◆ **Task requirements**
Extract, unchanged, every line from the top of the material below through the line with "knee = (z).step(.42, .62)", and no more.

3D scene scripts:
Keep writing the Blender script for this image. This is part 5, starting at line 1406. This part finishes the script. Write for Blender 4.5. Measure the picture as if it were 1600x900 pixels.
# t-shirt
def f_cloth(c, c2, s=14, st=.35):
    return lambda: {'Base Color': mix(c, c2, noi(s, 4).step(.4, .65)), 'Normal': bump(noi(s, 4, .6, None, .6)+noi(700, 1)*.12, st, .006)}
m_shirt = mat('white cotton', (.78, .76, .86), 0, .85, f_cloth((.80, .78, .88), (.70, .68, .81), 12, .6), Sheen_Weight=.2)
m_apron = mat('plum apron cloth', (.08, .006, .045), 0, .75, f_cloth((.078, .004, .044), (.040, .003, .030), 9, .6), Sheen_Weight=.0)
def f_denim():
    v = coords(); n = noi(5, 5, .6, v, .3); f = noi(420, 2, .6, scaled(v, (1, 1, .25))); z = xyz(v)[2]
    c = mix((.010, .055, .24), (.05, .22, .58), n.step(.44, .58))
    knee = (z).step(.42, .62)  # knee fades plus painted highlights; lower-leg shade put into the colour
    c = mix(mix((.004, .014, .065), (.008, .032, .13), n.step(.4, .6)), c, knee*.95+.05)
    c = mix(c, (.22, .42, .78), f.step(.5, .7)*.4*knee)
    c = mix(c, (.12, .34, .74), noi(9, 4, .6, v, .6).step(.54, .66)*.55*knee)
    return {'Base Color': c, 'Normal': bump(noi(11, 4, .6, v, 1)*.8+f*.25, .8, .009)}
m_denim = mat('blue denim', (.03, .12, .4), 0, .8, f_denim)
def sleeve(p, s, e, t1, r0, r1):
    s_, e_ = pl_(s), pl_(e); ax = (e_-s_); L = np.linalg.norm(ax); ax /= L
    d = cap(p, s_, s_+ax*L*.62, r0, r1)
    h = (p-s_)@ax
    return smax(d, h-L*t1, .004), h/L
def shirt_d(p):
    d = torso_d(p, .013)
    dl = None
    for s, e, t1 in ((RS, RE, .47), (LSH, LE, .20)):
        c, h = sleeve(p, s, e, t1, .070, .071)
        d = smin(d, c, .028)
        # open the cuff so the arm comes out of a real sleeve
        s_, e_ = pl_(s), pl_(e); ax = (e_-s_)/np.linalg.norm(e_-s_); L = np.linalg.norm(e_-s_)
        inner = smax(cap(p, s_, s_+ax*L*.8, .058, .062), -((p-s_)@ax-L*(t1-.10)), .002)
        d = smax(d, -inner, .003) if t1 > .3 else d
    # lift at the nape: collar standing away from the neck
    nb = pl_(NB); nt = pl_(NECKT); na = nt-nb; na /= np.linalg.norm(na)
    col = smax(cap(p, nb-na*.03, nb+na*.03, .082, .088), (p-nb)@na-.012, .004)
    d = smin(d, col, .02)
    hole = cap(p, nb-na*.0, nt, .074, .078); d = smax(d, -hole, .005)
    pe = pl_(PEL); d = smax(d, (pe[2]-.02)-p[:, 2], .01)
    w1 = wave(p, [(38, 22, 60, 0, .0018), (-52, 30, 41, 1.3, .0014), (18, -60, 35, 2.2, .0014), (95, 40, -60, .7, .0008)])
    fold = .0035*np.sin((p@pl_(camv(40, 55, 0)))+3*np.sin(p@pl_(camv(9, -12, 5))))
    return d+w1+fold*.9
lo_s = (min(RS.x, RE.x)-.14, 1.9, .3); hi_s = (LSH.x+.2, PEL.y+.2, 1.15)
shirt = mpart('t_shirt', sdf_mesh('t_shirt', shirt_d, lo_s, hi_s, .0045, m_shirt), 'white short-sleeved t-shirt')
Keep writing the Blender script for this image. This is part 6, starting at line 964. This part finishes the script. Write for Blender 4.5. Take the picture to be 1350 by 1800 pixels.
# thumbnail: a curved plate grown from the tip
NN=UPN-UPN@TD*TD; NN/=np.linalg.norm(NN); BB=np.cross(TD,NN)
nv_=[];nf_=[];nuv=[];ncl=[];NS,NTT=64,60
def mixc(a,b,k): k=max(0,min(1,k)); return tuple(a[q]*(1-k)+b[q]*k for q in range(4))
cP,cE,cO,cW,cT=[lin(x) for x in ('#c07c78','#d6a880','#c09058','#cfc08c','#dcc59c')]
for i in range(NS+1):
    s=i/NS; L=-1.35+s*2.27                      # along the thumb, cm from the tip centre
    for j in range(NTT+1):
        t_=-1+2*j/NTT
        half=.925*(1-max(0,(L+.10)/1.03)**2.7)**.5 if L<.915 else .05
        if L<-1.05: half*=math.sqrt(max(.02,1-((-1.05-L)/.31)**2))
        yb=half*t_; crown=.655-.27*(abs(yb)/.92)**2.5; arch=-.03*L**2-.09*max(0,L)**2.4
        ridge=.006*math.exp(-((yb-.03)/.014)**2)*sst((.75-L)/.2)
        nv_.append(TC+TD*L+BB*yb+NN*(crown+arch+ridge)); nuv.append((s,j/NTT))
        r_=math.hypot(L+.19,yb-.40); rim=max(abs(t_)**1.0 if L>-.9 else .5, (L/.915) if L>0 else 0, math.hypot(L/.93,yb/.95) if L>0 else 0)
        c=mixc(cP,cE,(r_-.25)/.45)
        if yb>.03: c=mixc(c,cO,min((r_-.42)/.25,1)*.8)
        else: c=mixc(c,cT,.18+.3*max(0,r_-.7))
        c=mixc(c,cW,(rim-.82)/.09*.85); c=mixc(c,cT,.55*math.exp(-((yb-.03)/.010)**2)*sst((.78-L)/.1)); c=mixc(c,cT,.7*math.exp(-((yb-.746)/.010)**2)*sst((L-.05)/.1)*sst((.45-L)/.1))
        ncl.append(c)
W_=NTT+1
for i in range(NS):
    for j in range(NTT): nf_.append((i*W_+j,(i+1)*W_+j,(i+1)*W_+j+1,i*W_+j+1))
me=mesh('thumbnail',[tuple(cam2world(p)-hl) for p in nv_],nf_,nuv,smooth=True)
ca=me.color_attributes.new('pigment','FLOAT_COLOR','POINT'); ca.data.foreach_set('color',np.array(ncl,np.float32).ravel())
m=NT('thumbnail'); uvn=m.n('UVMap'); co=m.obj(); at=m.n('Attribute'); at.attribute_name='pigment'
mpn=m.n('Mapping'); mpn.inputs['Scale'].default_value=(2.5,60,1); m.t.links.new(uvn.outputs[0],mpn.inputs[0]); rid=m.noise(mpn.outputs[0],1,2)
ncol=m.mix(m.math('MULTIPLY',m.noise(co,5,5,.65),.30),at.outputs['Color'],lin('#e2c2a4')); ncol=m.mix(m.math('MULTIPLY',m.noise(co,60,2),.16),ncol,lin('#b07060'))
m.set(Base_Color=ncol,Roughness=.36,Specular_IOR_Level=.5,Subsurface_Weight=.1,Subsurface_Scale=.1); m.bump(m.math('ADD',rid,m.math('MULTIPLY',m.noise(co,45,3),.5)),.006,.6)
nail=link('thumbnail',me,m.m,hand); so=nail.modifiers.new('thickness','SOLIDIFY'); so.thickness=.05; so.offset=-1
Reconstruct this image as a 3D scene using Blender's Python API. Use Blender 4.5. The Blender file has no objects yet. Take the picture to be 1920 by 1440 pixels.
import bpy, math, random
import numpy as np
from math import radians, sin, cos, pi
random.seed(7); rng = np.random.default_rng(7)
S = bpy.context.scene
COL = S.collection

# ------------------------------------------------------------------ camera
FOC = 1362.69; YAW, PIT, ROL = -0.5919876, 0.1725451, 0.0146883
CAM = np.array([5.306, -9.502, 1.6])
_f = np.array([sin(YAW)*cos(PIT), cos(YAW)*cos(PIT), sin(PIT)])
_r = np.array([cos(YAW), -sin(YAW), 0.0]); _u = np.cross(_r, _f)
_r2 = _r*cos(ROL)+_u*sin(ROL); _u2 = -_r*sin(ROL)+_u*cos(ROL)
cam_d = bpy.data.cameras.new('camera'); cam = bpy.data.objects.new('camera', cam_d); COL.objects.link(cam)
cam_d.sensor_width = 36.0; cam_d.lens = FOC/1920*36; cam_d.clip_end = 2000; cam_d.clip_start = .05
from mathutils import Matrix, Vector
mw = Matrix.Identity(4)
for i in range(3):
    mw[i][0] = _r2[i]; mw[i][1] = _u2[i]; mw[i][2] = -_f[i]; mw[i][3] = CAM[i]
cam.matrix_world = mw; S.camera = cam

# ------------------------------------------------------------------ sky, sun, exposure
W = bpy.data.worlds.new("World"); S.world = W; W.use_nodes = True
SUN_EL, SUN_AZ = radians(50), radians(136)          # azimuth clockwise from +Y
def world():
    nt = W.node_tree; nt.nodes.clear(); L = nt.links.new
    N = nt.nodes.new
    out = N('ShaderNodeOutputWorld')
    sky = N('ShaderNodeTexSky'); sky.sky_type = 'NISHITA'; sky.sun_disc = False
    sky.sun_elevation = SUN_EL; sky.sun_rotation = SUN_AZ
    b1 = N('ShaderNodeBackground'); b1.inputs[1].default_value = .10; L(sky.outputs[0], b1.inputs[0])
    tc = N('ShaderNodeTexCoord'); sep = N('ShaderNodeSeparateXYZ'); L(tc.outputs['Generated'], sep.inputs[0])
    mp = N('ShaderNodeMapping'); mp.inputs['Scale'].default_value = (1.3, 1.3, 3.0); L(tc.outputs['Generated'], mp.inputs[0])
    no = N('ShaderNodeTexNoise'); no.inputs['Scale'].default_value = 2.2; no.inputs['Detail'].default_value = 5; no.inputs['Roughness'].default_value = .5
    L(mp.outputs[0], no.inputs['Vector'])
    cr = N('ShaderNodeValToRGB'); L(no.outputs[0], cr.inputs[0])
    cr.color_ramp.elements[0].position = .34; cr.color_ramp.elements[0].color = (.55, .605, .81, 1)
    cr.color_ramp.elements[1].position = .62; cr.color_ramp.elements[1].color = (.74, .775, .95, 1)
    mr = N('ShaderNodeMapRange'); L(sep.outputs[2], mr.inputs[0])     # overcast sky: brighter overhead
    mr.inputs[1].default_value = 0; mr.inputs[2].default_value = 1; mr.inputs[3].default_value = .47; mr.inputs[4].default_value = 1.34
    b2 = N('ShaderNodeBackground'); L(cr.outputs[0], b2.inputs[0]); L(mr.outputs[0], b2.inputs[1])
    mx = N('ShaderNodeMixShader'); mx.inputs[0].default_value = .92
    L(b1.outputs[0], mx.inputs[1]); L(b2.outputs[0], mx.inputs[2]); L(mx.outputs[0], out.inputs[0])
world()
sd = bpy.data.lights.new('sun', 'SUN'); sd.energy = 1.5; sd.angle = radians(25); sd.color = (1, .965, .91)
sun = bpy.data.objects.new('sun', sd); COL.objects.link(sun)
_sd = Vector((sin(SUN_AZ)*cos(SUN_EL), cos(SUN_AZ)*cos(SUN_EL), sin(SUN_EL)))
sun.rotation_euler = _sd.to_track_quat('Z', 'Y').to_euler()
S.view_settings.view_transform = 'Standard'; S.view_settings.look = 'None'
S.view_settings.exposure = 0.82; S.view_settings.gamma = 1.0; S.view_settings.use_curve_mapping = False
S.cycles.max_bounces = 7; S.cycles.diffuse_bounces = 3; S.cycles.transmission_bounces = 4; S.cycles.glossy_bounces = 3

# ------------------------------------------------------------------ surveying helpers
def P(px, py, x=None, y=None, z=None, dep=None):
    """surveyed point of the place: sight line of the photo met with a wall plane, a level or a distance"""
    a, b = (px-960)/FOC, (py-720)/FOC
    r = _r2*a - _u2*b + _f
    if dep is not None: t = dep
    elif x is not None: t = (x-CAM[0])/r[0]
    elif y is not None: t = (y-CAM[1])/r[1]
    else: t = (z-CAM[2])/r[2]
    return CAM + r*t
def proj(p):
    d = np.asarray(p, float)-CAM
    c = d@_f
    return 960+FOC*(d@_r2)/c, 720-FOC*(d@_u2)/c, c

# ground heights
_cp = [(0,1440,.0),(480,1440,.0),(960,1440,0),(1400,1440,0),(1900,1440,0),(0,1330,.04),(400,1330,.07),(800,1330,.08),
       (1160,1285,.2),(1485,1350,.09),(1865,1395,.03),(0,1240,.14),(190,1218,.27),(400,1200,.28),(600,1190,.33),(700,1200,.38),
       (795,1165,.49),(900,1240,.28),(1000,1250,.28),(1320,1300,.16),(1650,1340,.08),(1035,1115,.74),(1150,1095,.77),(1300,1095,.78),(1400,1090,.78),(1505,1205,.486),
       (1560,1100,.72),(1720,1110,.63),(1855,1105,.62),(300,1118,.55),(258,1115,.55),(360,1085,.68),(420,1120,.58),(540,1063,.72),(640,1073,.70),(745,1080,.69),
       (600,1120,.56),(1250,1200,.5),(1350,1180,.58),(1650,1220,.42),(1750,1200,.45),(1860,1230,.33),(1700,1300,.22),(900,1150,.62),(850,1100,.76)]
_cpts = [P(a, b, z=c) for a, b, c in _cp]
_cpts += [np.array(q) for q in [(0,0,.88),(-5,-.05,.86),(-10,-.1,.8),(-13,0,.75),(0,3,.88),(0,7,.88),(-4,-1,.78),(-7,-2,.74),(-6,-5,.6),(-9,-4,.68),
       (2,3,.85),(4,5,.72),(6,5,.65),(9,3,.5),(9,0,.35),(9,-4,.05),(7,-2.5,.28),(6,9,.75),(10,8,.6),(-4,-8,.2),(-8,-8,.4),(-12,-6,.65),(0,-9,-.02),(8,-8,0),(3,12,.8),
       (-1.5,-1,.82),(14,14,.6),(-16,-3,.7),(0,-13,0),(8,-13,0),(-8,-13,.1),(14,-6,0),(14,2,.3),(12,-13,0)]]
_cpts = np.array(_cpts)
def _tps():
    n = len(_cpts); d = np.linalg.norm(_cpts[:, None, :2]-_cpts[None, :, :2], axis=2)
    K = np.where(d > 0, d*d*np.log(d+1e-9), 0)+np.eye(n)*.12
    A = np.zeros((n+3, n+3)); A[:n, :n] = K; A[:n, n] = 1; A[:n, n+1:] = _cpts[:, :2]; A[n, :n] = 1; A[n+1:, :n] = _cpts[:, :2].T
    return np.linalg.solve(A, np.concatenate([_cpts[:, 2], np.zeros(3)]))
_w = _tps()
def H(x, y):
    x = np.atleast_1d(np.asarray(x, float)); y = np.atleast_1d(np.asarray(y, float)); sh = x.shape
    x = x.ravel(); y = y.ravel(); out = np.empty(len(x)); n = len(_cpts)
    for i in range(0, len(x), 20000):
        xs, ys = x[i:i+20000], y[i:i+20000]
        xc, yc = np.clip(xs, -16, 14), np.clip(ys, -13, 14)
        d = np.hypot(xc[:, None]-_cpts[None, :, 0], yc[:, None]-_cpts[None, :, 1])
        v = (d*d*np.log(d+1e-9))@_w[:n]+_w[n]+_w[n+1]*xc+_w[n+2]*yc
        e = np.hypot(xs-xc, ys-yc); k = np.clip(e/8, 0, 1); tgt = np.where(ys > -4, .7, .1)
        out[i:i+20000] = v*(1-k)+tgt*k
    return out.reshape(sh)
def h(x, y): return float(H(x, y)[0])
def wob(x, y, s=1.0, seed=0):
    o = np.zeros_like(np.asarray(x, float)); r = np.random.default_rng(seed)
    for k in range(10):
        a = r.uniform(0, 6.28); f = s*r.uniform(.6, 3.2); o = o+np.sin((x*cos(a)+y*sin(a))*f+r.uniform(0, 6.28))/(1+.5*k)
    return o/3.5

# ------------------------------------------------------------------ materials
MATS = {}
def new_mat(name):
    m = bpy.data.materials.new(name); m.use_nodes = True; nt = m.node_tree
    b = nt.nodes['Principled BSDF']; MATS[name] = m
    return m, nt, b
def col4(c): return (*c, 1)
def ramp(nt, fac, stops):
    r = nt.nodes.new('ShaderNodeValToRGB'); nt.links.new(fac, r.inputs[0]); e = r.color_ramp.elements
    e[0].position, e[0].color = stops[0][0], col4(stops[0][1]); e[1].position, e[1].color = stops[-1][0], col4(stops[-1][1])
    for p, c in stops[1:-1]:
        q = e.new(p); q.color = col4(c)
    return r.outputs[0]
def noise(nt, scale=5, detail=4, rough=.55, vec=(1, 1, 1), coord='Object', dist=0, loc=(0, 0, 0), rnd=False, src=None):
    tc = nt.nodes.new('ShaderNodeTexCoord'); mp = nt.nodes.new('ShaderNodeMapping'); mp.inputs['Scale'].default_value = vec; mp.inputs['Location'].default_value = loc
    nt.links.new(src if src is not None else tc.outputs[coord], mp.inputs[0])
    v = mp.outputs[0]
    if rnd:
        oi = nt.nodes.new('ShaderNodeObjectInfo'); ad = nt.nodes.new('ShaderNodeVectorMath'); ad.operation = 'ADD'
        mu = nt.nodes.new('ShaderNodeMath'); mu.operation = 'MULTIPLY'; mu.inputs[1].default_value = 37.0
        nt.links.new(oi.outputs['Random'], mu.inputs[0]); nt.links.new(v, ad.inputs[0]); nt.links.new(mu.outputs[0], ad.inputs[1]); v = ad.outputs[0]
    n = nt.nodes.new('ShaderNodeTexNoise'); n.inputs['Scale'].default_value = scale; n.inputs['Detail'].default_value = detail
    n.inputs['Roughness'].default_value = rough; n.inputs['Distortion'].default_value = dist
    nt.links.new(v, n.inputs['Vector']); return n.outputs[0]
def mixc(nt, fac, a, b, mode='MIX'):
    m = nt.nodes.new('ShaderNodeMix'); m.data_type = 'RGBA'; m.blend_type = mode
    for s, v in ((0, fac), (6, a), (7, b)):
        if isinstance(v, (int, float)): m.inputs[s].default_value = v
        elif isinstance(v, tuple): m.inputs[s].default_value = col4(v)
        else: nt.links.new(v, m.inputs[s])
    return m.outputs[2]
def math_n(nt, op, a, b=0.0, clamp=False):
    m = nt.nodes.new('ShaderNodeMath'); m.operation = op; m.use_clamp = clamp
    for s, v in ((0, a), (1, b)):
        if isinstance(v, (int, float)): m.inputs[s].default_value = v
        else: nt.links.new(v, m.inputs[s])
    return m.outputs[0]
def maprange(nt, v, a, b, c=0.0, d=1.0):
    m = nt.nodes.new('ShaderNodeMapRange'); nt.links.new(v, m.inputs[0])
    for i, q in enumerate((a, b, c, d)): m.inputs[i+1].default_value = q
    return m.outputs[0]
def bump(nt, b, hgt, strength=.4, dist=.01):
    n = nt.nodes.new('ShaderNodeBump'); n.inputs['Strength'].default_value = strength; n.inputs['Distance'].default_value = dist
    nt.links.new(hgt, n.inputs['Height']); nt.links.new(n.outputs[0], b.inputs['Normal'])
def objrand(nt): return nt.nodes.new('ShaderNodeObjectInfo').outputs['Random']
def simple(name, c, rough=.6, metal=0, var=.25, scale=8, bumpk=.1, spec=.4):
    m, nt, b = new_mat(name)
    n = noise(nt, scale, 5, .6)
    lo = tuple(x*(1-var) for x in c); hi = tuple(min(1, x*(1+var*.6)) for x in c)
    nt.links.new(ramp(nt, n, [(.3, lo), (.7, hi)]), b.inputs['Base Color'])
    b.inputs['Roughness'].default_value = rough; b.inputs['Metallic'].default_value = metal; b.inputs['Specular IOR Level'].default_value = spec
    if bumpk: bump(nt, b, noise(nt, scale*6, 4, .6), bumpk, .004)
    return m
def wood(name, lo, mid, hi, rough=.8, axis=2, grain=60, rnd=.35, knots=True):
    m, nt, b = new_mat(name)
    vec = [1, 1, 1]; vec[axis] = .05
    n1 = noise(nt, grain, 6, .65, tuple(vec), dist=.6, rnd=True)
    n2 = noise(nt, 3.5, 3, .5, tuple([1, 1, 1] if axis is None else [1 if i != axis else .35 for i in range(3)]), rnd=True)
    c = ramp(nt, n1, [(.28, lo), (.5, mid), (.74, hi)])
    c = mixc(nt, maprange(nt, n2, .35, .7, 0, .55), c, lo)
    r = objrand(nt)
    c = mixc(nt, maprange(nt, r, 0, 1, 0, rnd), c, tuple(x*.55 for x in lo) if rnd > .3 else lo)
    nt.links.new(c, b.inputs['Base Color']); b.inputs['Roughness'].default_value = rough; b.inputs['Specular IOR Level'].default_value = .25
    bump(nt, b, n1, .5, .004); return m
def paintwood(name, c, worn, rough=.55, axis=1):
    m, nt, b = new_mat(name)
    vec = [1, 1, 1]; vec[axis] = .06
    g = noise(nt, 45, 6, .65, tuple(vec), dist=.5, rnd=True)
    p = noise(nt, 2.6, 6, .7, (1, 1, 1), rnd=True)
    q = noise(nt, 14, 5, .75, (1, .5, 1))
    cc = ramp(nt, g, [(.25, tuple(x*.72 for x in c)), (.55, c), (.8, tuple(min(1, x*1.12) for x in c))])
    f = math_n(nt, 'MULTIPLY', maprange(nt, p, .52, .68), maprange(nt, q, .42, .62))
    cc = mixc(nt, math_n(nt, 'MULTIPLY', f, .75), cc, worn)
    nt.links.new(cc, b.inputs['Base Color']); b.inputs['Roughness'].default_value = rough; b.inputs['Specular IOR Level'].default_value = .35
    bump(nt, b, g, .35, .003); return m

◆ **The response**
Keep writing the Blender script for this image. This is part 5, starting at line 1406. This part finishes the script. Write for Blender 4.5. Measure the picture as if it were 1600x900 pixels.
# t-shirt
def f_cloth(c, c2, s=14, st=.35):
    return lambda: {'Base Color': mix(c, c2, noi(s, 4).step(.4, .65)), 'Normal': bump(noi(s, 4, .6, None, .6)+noi(700, 1)*.12, st, .006)}
m_shirt = mat('white cotton', (.78, .76, .86), 0, .85, f_cloth((.80, .78, .88), (.70, .68, .81), 12, .6), Sheen_Weight=.2)
m_apron = mat('plum apron cloth', (.08, .006, .045), 0, .75, f_cloth((.078, .004, .044), (.040, .003, .030), 9, .6), Sheen_Weight=.0)
def f_denim():
    v = coords(); n = noi(5, 5, .6, v, .3); f = noi(420, 2, .6, scaled(v, (1, 1, .25))); z = xyz(v)[2]
    c = mix((.010, .055, .24), (.05, .22, .58), n.step(.44, .58))
    knee = (z).step(.42, .62)  # knee fades plus painted highlights; lower-leg shade put into the colour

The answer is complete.